HFB: Is luxury only for the $250,000 income household that represents only 2.64 percent of the U.S. population?
Danziger: No, luxury is for when you come down to what I call the HINRYs, the high income, not rich yet, with incomes from $100,000 to $250,000, there are about 30 million of them, versus about 5 million of the $250,000 and above. These can afford maybe one luxury, but they can’t afford all luxury. I think that when you move further up, they have much more discretionary income and can indulge across more categories, and more regularly. But the HINRYs are the emerging and the next generation luxury consumers, one that the home furnishings industry really needs to focus on. There are the ones who are in the life stage. The ones who spend the most on home furnishings are those who are buying their first or second house, from age 30 to 54. That’s the age range when you are going to find a lot of HINRYs. They are on their way up in their careers, and becoming more established.

HFB: What is the biggest disruption you see happening in the overall luxury market and also specifically, in furniture?
Danziger: One of the biggest disrupters right now is the resell market and it’s going to come to furniture too. It’s harder to ship furniture, but luxury consignment company The Real Real is being very disruptive in fashion sales and the rental market also, where you rent an outfit for a weekend because you only need it for the weekend. We are going to see that translating into furnishings. I look at Interior Define, and I’ve written about them as being disruptive, because of the process where you design your own sofa and it takes 8 to 16 weeks to get delivered. I don’t think that’s a sustainable business model. You have to turn your products around faster and give people what they want. If you spend $10,000 on a sofa, they don’t want in in 16 weeks, they want it tomorrow. That’s a big challenge for furniture retailers, especially at the high end.
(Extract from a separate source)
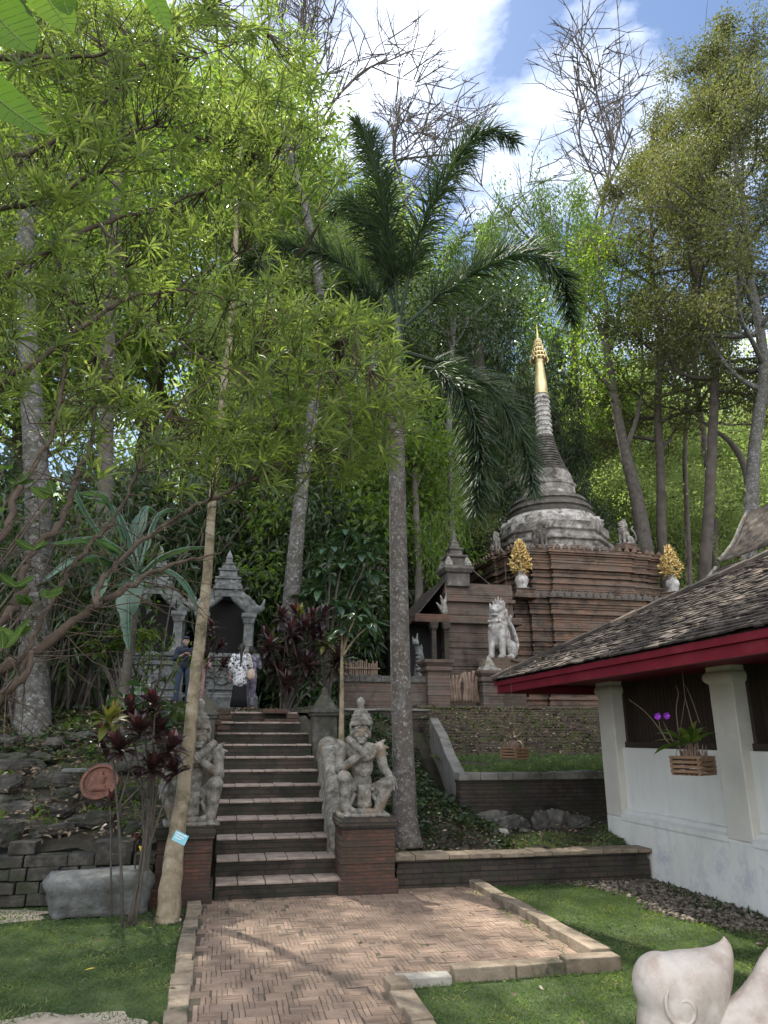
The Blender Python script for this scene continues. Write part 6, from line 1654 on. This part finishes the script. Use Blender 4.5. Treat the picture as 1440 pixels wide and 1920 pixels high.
hd = [(at(px, py, 16.8), (rg.normal() * .3, -.2, 1)) for px, py in ((395, 1180), (410, 1215), (388, 1235), (418, 1250), (400, 1205))]
ti_plant('dark leaved ti plants standing in front of the right shrine', (-.35, 16.8, 2.1), hd, L=.3, Wd=.07, stem_r=.014)

def leafy_plant(name, label, base_, heads, L, Wd, mat, nl=10, single=False, stem='bark_dark', stem_r=.02, droop=.8, cat='plant'):
    rg = np.random.default_rng(int(abs(base_[0] * 777))); base_ = np.asarray(base_, float); t = thing(name, label, cat, base_)
    ms = MB(); mb = MB()
    for c, up_ in heads:
        c = np.asarray(c) - base_; s0_ = c if ms.n == 0 else s0_
        if single and ms.n: ms.add(*tube(smoothpath([s0_ * .82, (s0_ * .9 + c) / 2 + np.array([0, 0, -.02]), c], 4), interp([stem_r * .6, stem_r * .3], 9), 6))
        else: ms.add(*tube(smoothpath([(0, 0, -.05), (c[0] * .3, c[1] * .3, c[2] * .55), c], 5), interp([stem_r * 1.4, stem_r, stem_r * .4], 11), 7))
        a = np.arange(nl) * 2.399 + rg.random() * 6; el = rg.uniform(-.3, .7, nl)
        D = np.stack([np.cos(a) * np.cos(el), np.sin(a) * np.cos(el), np.sin(el)], 1)
        P = np.tile(c, (nl, 1)) + D * L * .12
        V, F = blade(P, D, np.tile([0, 0, 1.0], (nl, 1)) + rg.normal(size=(nl, 3)) * .2, L * (.7 + .5 * rg.random(nl)), Wd * (.8 + .4 * rg.random(nl)), 5, droop)
        mb.add(V, F, perface(rg.random(nl), F, nl))
    ms.build('stem', MAT[stem], t, smooth=True); mb.build('leaves', MAT[mat], t, smooth=True); return t
rg = np.random.default_rng(9)
p = at(640, 1395, 11.2); leafy_plant('young_tree', 'thin pale stemmed young tree with a tuft of broad leaves beside the capped pillar', (p[0], 11.2, p[2] - .1), [(at(641, 1195, 11.2), (0, 0, 1)), (at(665, 1160, 11.1), (0, 0, 1)), (at(650, 1180, 11.3), (0, 0, 1)), (at(690, 1175, 11.2), (0, 0, 1))], .3, .11, 'leaf_glossy', 9, True, 'bark_pale', .034, cat='tree')
hd = [(at(px, py, 15.5 + rg.random()), (0, 0, 1)) for px, py in ((600, 1110), (640, 1060), (680, 1040), (650, 1000), (610, 1075), (695, 1080), (665, 1100), (575, 1130), (630, 1135), (705, 1020), (620, 1030), (660, 1140))]
leafy_plant('glossy_shrub', 'tall shrub with long drooping glossy dark leaves left of the palm trunk', (2.15, 15.9, 2.0), hd, .5, .16, 'leaf_glossy', 11, cat='shrub', droop=1.0)
hd = [(at(px, py, 7.9), (0, 0, 1)) for px, py in ((265, 1290), (232, 1310), (318, 1330), (300, 1350), (270, 1320))]
leafy_plant('young_tree', 'slender sapling with pale green broad leaves behind the tall dark red ti plant', (-.62, 8.0, -.02), hd, .2, .085, 'leaf_glossy', 8, stem_r=.01, droop=.6)
hd = [(at(px, py, 12.6), (0, 0, 1)) for px, py in ((215, 1190), (240, 1205), (262, 1190), (205, 1215), (185, 1225), (160, 1210), (140, 1180))]
leafy_plant('leafy_shrub', 'light green leafy shrub in front of the left shrine', (-1.6, 12.6, 1.7), hd, .24, .09, 'leaf_green', 14, cat='shrub')
# banana plant
bb = np.array([-1.48, 11.6, 1.55]); ban = thing('banana_plant', 'banana plant with large arching blue green leaves left of the stairs', 'banana plant', bb)
mb = MB(); c0 = at(262, 1085, 11.6) - bb; mb.add(*tube(smoothpath([(0, 0, -.2), (c0[0] * .5, 0, c0[2] * .5), c0], 6), interp([.085, .07, .04], 13), 10)); mb.build('stem', MAT['bark_dark'], ban, smooth=True)
for pts, wd, y1 in (([(266, 1080), (310, 1068), (350, 1095), (376, 1150)], .36, 12.7), ([(266, 1075), (300, 1045), (345, 1028), (388, 1026)], .26, 13.0), ([(258, 1075), (225, 1030), (170, 1008), (95, 1020)], .40, 12.6), ([(262, 1080), (248, 1085), (240, 1140), (242, 1225)], .36, 12.6), ([(258, 1070), (255, 1000), (275, 950), (325, 995)], .26, 13.4),
                    ([(262, 1065), (235, 985), (205, 945), (150, 930)], .3, 13.2), ([(255, 1070), (215, 960), (190, 925), (140, 925)], .3, 12.9), ([(262, 1070), (290, 975), (330, 955), (372, 990)], .2, 13.2), ([(256, 1078), (190, 1045), (130, 1050), (80, 1090)], .42, 12.4), ([(256, 1080), (215, 1060), (190, 1085), (178, 1130)], .34, 12.8), ([(255, 1070), (180, 990), (130, 900), (100, 860)], .3, 13.0)):
    S = smoothpath(path(pts, 11.6, y1 - 1.6) - bb, 7); m_ = len(S); tt = np.linspace(0, 1, m_)
    T = unit(np.gradient(S, axis=0)); sd_ = unit(np.cross(T, [0, 0, 1.0]) + np.array([0.15, 0, 0])); nn = np.cross(sd_, T)
    w = wd * .5 * np.clip(np.sin(np.clip(tt * .95 + .06, 0, 1) * math.pi), 0, 1) ** .6; w[tt < .12] *= .15
    ragged = 1 - .25 * (rng.random(m_) < .2)
    cols = [S + sd_ * (w * e * (ragged if abs(e) == 1 else 1))[:, None] - nn * (np.abs(e) * w * .28)[:, None] for e in (-1, -.5, 0, .5, 1)]
    V = np.stack(cols, 1).reshape(-1, 3); i_ = (np.arange(m_ - 1)[:, None] * 5 + np.arange(4)[None]).ravel()
    mb = MB(); mb.add(V, np.stack([i_, i_ + 1, i_ + 6, i_ + 5], 1), rng.random()); mb.add(*tube(S + nn * .01, interp([.03, .012, .004], m_), 5), var=.9); mb.build('leaf', MAT['leaf_banana'], ban, smooth=True)
# thickets of dark stems on the left bank
GT = 'thickets of dark stems on the left bank'
for k, (px, y, lab) in enumerate(((120, 13.4, 'thicket of dark upright stems behind the left bank, right of the thick grey trunk'), (0, 13.0, 'thicket of dark stems at the left edge behind the thick grey trunk'), (150, 14.6, 'thicket of dry stems left of the carved shrine'), (-110, 14, 'thicket of dark stems beyond the left edge'), (60, 15.5, 'thicket of dark stems farther back behind the thick grey trunk'))):
    b = np.array(ground_at(px, 1380, y)); rg = np.random.default_rng(500 + k); t = thing('stem_thicket', lab, 'thicket', b, 0, GT); mb = MB(); ml = MB(); n = 1500
    tops = []
    for q in range(44):
        x, yy = rg.normal() * .55, rg.normal() * .4; h = 1.2 + rg.random() * 2.6; e = np.array([x + rg.normal() * .5, yy + rg.normal() * .3, h])
        A = smoothpath([(x, yy, -.1), ((x + e[0]) / 2 + rg.normal() * .1, yy, h * .55), e], 4); mb.add(*tube(A, interp([.022, .014, .006], 9), 5)); tops += [A[-1], A[5], A[7]]
    C = np.array(tops); ck = rg.integers(len(C), size=n)
    V, F = leaves(C[ck] + rg.normal(size=(n, 3)) * .22, rdir(rg, n) + [0, 0, -.5], rdir(rg, n) + [0, 0, 1], .2 * (.6 + .7 * rg.random(n)), .06, .3); ml.add(V, F, np.repeat(rg.random(n), 2))
    mb.build('stems', MAT['bark_dark'], t, smooth=True); ml.build('foliage', MAT['leaf_dark' if k != 2 else 'leaf_green'], t)

# ---- hanging orchid baskets
def orchid(px, py, y, label, hang_z, s=1.0, flowers=False, nleaf=16, dry=False):
    c = at(px, py, y); t = thing('hanging_orchid', label, 'orchid basket', c)
    mb = MB(); w = .155 * s
    for k in range(4):
        z = -.075 * s + k * .042 * s
        for q in range(2):
            if k % 2 == 0 or True:
                mb.add(*xf(box(-w, w, -.009, .009, 0, .024 * s), (0, (q * 2 - 1) * w * .86, z), (0, 0, 0))); mb.add(*xf(box(-.009, .009, -w, w, 0, .024 * s), ((q * 2 - 1) * w * .86, 0, z + .02 * s), (0, 0, 0)))
    for q in range(6): mb.add(*box(-w * .85, w * .85, -w * .8 + q * w * .3, -w * .8 + q * w * .3 + .02, -.078 * s, -.066 * s))
    bk = mb.build('basket', MAT['basket_wood'], t); bk.rotation_euler = (0, 0, rad(28))
    rg = np.random.default_rng(int(px)); mb = MB()
    for q in range(46):
        a = rg.random() * 6.28; r_ = w * .8 * rg.random(); mb.add(*tube([(r_ * math.cos(a), r_ * math.sin(a), .0), (r_ * 1.15 * math.cos(a + .2), r_ * 1.15 * math.sin(a + .2), .09 * s), (r_ * 1.2 * math.cos(a + .3), r_ * 1.2 * math.sin(a + .3), (.13 + .08 * rg.random()) * s)], [.008 * s, .009 * s, .005 * s], 5))
    mb.build('canes', MAT['fence_wood'], t, smooth=True)
    n = nleaf; a = rg.random(n) * 6.28; el = rg.uniform(.1, 1.1, n); D = np.stack([np.cos(a) * np.cos(el), np.sin(a) * np.cos(el), np.sin(el)], 1)
    P = D * w * .5 + [0, 0, .17 * s]; V, F = blade(P, D, np.tile([0, 0, 1.], (n, 1)) + rg.normal(size=(n, 3)) * .2, (.31 if not dry else .2) * s * (.7 + .5 * rg.random(n)), (.062 if not dry else .02) * s, 5, .6); mb = MB(); mb.add(V, F, perface(rg.random(n), F, n)); mb.build('leaves', MAT['leaf_green' if not dry else 'leaf_dry'], t, smooth=True)
    mb = MB(); 
    for a in (.5, 2.6, 4.7): mb.add(*tube([(w * math.cos(a), w * math.sin(a), .05), (0, 0, .62 * s), (0, 0, hang_z - c[2])], .0025, 4))
    mb.build('wires', MAT['fence_wood'], t)
    if flowers:
        mb = MB(); Q = lambda x_, y_: at(x_, y_, y - .05) - c
        for pts in ([(1255, 1395), (1235, 1365), (1210, 1335), (1180, 1312)], [(1272, 1372), (1268, 1330), (1272, 1300), (1266, 1284)], [(1312, 1355), (1300, 1320), (1290, 1295), (1282, 1282)], [(1262, 1390), (1252, 1370), (1243, 1352)], [(1250, 1390), (1240, 1372), (1235, 1350)]):
            S = smoothpath([Q(*p_) for p_ in pts], 5); mb.add(*tube(S, interp([.005, .004, .002], len(S)), 5))
        mb.build('flower_stalks', MAT['leaf_dry'], t)
        for fx, fy in ((1231, 1342), (1248, 1341)):
            mb = MB(); c2 = Q(fx, fy); n = 6; a = np.arange(n) * 6.283 / n + .3; D = np.stack([np.cos(a), -.5 + 0 * a, np.sin(a) * .9 - .2], 1)
            V, F = blade(np.tile(c2, (n, 1)), D, np.tile([0, -1., .2], (n, 1)), .042, .03, 3, .5, np.array([.3, 1, .9, .2])); mb.add(V, F, np.tile(rng.random(n).repeat(3), 2)); mb.build('flower', MAT['purple'], t)
    return t
orchid(1300, 1437, 6.35, 'hanging orchid in a slatted wood basket with two purple flowers by the white wall', 2.2, .98, True, 18)
orchid(965, 1413, 9.6, 'hanging dry orchid in a small wood basket above the grass terrace', 4.0, .9, False, 16, True)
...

HFB: What trends are you observing in online vs. in-store shopping?
Danziger: All shopping experiences start online today. That’s the major takeaway. That doesn’t mean all sales are completed there, but they start online. So for furniture retailers, they’ve got to have a very sophisticated online presence designed to draw people to the store. They need to be using digital methods to attract people. Furniture brands need to have very good presentation online. They need to have a store locater, to help people find them. Wayfair, Josh & Main, and other digital providers of home furnishings are really a very big threat. Consumers really do view Ikea as more of a luxury brand than a mass brand that is quality.

HFB: What is your best advice for furniture retailers?
Danziger: You have to focus on the people. You have to understand who your customers are, you have to understand what they are looking for when they shop, you have to understand what makes them come into your store, what they expect to find and whether they are finding it in your store. You need to focus deep insights on your customers. They are the people you depend upon. Then you need to look at the people you have in your store and whether they are being served. How does the staff interact with the public? Retailers often do not invest the time and attention they need invest in training, re-training. They do not invest in the research needed to understand their customers. Those are keys that are going to cause brick and mortar retailers to fail.